Monster generation is actually wonderful; I've been very happy with my custom monsters. I think the biggest issue is that the guidelines aren't specific enough, especially when it comes to non-standard monsters.
Also, while people complain about the "padded sumo" effect, I've only witnessed it in my level 30 playtest; my playtests at up to level 16, and my campaigns (the current one is up to 13th level) have not revealed this effect at all, so it seems to be an epic only thing (and I strongly suspect I know the cause).
-Separation of monsters from PCs, some former monsters are now no better than PC races (why is the full orc just as strong as a half orc? and why is the minotaur so gimped?)
These are good things. Playable races need to be on the same power level.
-Though I understand what you mean about 1 person getting too many turns I just can't agree with having one attack action between you and your animal companion.
Well, a lot of beast encounter powers give the beast one attack and you one attack. They aren't "full actions", though, so they resolve much faster (and the ranger in general attacks twice per round, which is fine as usually you can roll the dice together).
-Skill Challenges (of course)
I think the real problem isn't skill challenges but skill modifiers. If skill modifiers worked better, I think there'd be a lot less to complain about.

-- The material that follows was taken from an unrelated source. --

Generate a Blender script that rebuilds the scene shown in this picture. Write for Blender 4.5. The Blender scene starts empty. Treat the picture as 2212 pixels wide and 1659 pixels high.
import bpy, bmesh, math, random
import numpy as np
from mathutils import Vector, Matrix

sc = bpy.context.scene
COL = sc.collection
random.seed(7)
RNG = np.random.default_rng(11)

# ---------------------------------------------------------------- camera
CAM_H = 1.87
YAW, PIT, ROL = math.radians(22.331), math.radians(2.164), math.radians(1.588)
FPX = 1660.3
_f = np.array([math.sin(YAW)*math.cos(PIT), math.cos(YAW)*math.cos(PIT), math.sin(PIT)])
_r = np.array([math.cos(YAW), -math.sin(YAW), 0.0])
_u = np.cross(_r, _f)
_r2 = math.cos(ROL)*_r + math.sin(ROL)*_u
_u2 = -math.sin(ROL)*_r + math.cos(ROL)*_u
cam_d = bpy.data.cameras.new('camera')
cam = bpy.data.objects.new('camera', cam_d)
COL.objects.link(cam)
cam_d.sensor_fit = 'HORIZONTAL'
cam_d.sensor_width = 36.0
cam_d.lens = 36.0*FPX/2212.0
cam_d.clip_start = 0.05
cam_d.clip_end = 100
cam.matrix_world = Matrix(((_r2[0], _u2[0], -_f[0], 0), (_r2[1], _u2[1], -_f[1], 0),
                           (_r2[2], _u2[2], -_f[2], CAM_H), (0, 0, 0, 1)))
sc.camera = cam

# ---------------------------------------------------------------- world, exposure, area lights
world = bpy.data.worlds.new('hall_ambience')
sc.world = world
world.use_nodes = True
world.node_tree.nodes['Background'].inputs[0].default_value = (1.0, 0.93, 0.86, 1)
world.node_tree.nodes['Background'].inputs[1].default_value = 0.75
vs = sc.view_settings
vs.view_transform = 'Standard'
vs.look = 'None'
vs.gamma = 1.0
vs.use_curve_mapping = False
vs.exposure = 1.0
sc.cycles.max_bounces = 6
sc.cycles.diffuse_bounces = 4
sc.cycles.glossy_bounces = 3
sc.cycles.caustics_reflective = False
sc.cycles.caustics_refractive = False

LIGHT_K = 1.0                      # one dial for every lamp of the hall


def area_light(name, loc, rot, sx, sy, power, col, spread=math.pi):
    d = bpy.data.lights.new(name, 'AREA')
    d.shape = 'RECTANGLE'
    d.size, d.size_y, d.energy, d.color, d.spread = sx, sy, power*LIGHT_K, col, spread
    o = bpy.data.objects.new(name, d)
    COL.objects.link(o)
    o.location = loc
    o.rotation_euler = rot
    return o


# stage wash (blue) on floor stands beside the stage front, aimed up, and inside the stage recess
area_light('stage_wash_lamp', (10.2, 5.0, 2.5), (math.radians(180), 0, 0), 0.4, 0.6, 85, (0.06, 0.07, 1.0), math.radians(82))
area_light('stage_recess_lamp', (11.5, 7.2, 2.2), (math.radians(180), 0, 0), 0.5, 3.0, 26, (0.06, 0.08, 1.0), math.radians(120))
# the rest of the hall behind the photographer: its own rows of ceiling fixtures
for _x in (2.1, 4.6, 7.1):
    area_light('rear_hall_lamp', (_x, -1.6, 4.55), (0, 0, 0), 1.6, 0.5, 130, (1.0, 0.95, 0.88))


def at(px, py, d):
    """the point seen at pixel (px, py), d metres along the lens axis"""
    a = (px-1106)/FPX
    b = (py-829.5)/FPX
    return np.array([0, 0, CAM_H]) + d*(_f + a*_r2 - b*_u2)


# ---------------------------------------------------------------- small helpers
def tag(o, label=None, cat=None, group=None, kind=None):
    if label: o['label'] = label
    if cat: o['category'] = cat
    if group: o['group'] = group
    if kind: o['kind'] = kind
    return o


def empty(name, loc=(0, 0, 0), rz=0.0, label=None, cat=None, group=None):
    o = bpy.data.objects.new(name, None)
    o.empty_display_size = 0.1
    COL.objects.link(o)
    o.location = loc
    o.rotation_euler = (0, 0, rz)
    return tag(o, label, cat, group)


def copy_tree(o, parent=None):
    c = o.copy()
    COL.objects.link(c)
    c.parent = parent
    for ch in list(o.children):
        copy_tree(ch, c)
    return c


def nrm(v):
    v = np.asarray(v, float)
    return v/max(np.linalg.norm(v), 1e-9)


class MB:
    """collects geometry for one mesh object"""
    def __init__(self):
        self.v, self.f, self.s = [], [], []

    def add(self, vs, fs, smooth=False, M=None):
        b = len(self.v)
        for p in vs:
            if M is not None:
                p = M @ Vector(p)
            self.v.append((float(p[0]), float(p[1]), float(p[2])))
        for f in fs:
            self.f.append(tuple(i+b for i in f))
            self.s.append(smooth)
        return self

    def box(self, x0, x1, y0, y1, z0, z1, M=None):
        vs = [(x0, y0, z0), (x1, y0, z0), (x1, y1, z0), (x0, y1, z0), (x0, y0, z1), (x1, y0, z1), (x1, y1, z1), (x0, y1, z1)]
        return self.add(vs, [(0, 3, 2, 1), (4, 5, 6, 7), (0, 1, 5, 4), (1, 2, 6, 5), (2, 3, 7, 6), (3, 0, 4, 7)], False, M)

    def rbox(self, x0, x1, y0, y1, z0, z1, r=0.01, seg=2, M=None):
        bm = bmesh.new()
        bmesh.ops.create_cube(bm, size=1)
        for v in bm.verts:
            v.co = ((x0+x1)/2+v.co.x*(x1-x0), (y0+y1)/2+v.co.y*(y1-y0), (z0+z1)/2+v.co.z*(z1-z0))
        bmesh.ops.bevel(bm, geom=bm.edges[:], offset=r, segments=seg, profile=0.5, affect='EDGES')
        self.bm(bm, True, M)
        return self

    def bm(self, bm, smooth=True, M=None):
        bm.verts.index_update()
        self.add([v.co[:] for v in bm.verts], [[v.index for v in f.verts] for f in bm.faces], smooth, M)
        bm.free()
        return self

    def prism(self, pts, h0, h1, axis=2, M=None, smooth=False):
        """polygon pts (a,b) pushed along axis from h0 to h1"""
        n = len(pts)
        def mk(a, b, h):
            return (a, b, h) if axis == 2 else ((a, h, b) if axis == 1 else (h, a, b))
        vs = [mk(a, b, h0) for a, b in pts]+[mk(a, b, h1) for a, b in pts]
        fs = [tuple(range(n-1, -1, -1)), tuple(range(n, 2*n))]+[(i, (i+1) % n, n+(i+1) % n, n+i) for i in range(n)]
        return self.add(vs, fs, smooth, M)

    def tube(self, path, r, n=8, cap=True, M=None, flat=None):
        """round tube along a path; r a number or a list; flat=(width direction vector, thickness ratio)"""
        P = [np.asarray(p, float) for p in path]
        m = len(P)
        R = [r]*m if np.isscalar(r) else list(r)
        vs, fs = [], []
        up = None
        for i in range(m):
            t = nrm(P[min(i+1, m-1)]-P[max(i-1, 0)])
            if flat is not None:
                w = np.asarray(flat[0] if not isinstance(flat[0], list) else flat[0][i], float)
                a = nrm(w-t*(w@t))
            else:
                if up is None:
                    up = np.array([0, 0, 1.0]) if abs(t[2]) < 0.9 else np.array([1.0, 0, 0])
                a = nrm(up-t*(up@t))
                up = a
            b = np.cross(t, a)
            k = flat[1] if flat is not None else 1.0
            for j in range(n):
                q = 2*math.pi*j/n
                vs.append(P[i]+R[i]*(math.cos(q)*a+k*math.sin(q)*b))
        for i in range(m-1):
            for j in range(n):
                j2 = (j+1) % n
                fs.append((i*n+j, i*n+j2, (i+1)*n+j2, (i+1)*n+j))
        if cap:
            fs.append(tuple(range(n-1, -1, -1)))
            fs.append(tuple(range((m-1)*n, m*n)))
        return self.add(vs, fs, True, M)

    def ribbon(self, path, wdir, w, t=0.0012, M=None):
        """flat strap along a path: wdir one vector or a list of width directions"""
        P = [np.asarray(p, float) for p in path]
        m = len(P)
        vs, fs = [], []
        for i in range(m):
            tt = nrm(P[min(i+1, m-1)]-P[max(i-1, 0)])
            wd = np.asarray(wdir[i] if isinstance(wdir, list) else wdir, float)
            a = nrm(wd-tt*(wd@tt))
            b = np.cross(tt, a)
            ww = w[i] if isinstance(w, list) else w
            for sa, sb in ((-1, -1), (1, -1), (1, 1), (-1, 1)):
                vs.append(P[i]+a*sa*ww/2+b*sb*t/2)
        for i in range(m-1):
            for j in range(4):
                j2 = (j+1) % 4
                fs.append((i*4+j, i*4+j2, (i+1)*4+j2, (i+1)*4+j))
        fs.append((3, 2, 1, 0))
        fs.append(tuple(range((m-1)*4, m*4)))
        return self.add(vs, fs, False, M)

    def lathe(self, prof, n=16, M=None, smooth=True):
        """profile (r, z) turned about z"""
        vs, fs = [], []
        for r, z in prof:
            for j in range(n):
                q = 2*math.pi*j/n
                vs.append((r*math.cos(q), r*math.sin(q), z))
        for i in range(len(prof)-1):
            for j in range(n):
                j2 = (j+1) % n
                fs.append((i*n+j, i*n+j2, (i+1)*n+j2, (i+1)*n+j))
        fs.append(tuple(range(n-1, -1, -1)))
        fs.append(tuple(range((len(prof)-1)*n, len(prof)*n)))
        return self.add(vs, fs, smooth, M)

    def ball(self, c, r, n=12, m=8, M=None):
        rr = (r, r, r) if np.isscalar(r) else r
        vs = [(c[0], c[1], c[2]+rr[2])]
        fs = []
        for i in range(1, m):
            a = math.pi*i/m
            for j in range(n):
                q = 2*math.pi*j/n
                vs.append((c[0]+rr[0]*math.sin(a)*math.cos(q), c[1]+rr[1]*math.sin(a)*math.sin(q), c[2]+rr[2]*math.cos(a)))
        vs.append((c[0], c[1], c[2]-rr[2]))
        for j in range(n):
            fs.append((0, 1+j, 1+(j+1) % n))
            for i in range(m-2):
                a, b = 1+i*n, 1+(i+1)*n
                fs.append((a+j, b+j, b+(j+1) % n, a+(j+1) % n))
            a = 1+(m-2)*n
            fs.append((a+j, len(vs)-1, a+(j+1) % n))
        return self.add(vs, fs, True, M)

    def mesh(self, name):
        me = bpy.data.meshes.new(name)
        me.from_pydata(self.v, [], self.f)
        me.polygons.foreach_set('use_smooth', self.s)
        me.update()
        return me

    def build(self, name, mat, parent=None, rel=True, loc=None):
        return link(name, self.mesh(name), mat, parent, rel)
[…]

-Lack of attention paid to non combat activities (people have told me time and again its to be more free form so that the DM can get more hands on but still I feel they should've covered it)
I don't really feel like I'm lacking in anything, and I feel like skill challenges help a lot, and if the modifiers were beter, I'd feel even better about it.
I certainly don't feel like it was any sort of decrease from 3.x, and we actually roll meaningful dice out of combat a lot more often now.
I found the old town generation system to be amusing, but clunky and cumbersome, and in reality, you pretty much just put in whatever NPCs were appropriate anyway because that's what you needed narratively - or at least, that's what everyone I knew did. I've already expressed my opinion on leadership and similar things, so I'm not sure what else I'm missing (other than this mysterious list of 4th level spells Kaelic made which I apparently can't find or are in another thread).